Exercise | Exactly retype the lines from the top of the data through the line containing "sc.camera = co", leaving out every picture.

Source data |
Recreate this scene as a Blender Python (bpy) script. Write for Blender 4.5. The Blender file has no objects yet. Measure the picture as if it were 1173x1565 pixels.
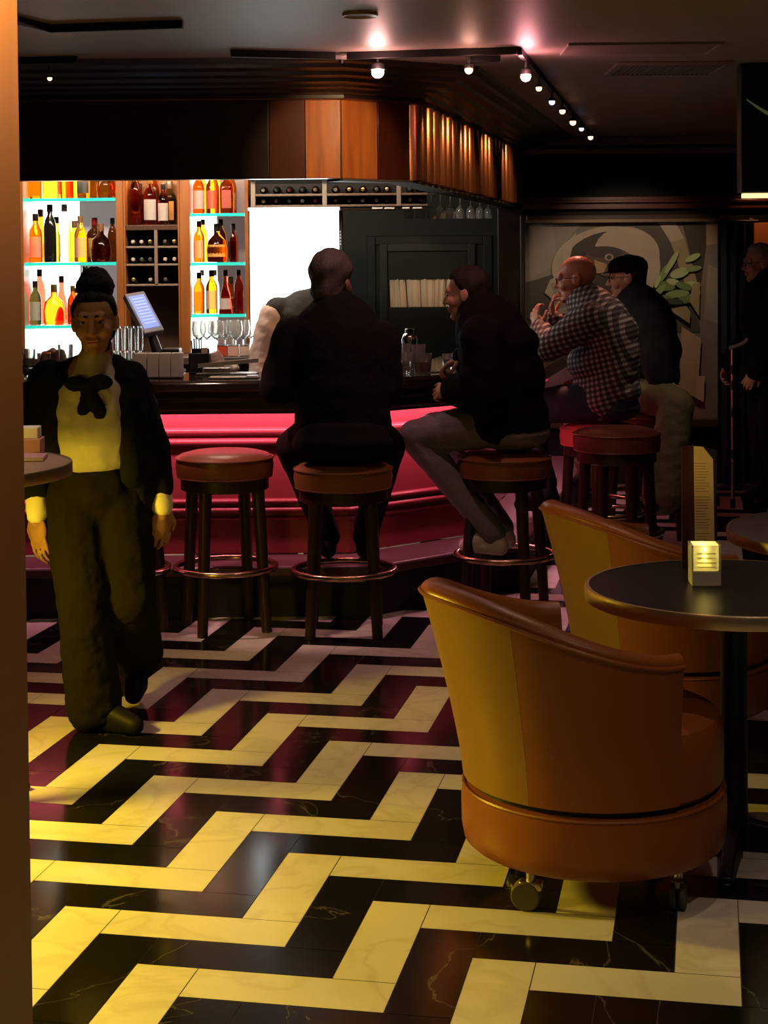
import bpy, bmesh, math, random
from mathutils import Vector, Matrix, Euler
random.seed(7)
PI = math.pi
sc = bpy.context.scene
COL = sc.collection
V = Vector

# ------------------------------------------------------------------ camera model (also turns a pixel into a point)
FPX, PIT, ROL, CAMH, CY = 2525.88, 0.031555, -0.0086, 1.62, 480.0
_c, _s = math.cos(ROL), math.sin(ROL)
_cp, _sp = math.cos(PIT), math.sin(PIT)
_i = V((1, 0, 0)); _f = V((0, _cp, -_sp)); _d = V((0, -_sp, -_cp))
C_R = _c*_i - _s*_d
C_D = _s*_i + _c*_d

def ray(x, y): return C_R*((x-586.5)/FPX) + C_D*((y-CY)/FPX) + _f
def at(x, y, Y):
    d = ray(x, y); return V((0, 0, CAMH)) + d*(Y/d.y)
def onz(x, y, z=0.0):
    d = ray(x, y); return V((0, 0, CAMH)) + d*((z-CAMH)/d.z)

cam = bpy.data.cameras.new('camera')
cam.sensor_fit = 'AUTO'; cam.sensor_width = 36.0
cam.lens = FPX/1565*36.0
cam.shift_y = -(1565/2-CY)/1565
cam.clip_start = 0.05
co = bpy.data.objects.new('camera', cam); COL.objects.link(co)
M = Matrix.Identity(4)
for k, v in enumerate((C_R, -C_D, -_f)):
    for r in range(3): M[r][k] = v[r]
M.translation = V((0, 0, CAMH))
co.matrix_world = M
sc.camera = co

# ------------------------------------------------------------------ materials
MATS = {}
def mat(name, col, rough=.5, metal=0., spec=.5, emit=None, es=0., trans=0., ior=1.45, coat=0., noise=None, bump=0., bscale=60., sheen=0., stretch=None):
    """noise = (scale, amount, second colour)"""
    if name in MATS: return MATS[name]
    m = bpy.data.materials.new(name); m.use_nodes = True
    nt = m.node_tree; b = nt.nodes['Principled BSDF']
    b.inputs['Base Color'].default_value = (*col, 1)
    b.inputs['Roughness'].default_value = rough
    b.inputs['Metallic'].default_value = metal
    b.inputs['Specular IOR Level'].default_value = spec
    b.inputs['IOR'].default_value = ior
    b.inputs['Transmission Weight'].default_value = trans
    b.inputs['Coat Weight'].default_value = coat
    b.inputs['Coat Roughness'].default_value = .1
    if sheen: b.inputs['Sheen Weight'].default_value = sheen
    if emit:
        b.inputs['Emission Color'].default_value = (*emit, 1)
        b.inputs['Emission Strength'].default_value = es
    if noise or bump:
        tc = nt.nodes.new('ShaderNodeTexCoord')
        mp = nt.nodes.new('ShaderNodeMapping'); nt.links.new(tc.outputs['Object'], mp.inputs['Vector'])
        if stretch: mp.inputs['Scale'].default_value = stretch
    if noise:
        n = nt.nodes.new('ShaderNodeTexNoise'); n.inputs['Scale'].default_value = noise[0]; n.inputs['Detail'].default_value = 6
        nt.links.new(mp.outputs[0], n.inputs['Vector'])
        r = nt.nodes.new('ShaderNodeValToRGB'); r.color_ramp.elements[0].position = .35; r.color_ramp.elements[1].position = .7
        r.color_ramp.elements[0].color = (*col, 1); c2 = [a+(q-a)*noise[1] for a, q in zip(col, noise[2])]
        r.color_ramp.elements[1].color = (*c2, 1)
        nt.links.new(n.outputs['Fac'], r.inputs[0]); nt.links.new(r.outputs[0], b.inputs['Base Color'])
    if bump:
        n2 = nt.nodes.new('ShaderNodeTexNoise'); n2.inputs['Scale'].default_value = bscale; n2.inputs['Detail'].default_value = 4
        nt.links.new(mp.outputs[0], n2.inputs['Vector'])
        bp = nt.nodes.new('ShaderNodeBump'); bp.inputs['Strength'].default_value = bump; bp.inputs['Distance'].default_value = .01
        nt.links.new(n2.outputs['Fac'], bp.inputs['Height']); nt.links.new(bp.outputs[0], b.inputs['Normal'])
    MATS[name] = m
    return m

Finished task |
Recreate this scene as a Blender Python (bpy) script. Write for Blender 4.5. The Blender file has no objects yet. Measure the picture as if it were 1173x1565 pixels.
import bpy, bmesh, math, random
from mathutils import Vector, Matrix, Euler
random.seed(7)
PI = math.pi
sc = bpy.context.scene
COL = sc.collection
V = Vector

# ------------------------------------------------------------------ camera model (also turns a pixel into a point)
FPX, PIT, ROL, CAMH, CY = 2525.88, 0.031555, -0.0086, 1.62, 480.0
_c, _s = math.cos(ROL), math.sin(ROL)
_cp, _sp = math.cos(PIT), math.sin(PIT)
_i = V((1, 0, 0)); _f = V((0, _cp, -_sp)); _d = V((0, -_sp, -_cp))
C_R = _c*_i - _s*_d
C_D = _s*_i + _c*_d

def ray(x, y): return C_R*((x-586.5)/FPX) + C_D*((y-CY)/FPX) + _f
def at(x, y, Y):
    d = ray(x, y); return V((0, 0, CAMH)) + d*(Y/d.y)
def onz(x, y, z=0.0):
    d = ray(x, y); return V((0, 0, CAMH)) + d*((z-CAMH)/d.z)

cam = bpy.data.cameras.new('camera')
cam.sensor_fit = 'AUTO'; cam.sensor_width = 36.0
cam.lens = FPX/1565*36.0
cam.shift_y = -(1565/2-CY)/1565
cam.clip_start = 0.05
co = bpy.data.objects.new('camera', cam); COL.objects.link(co)
M = Matrix.Identity(4)
for k, v in enumerate((C_R, -C_D, -_f)):
    for r in range(3): M[r][k] = v[r]
M.translation = V((0, 0, CAMH))
co.matrix_world = M
sc.camera = co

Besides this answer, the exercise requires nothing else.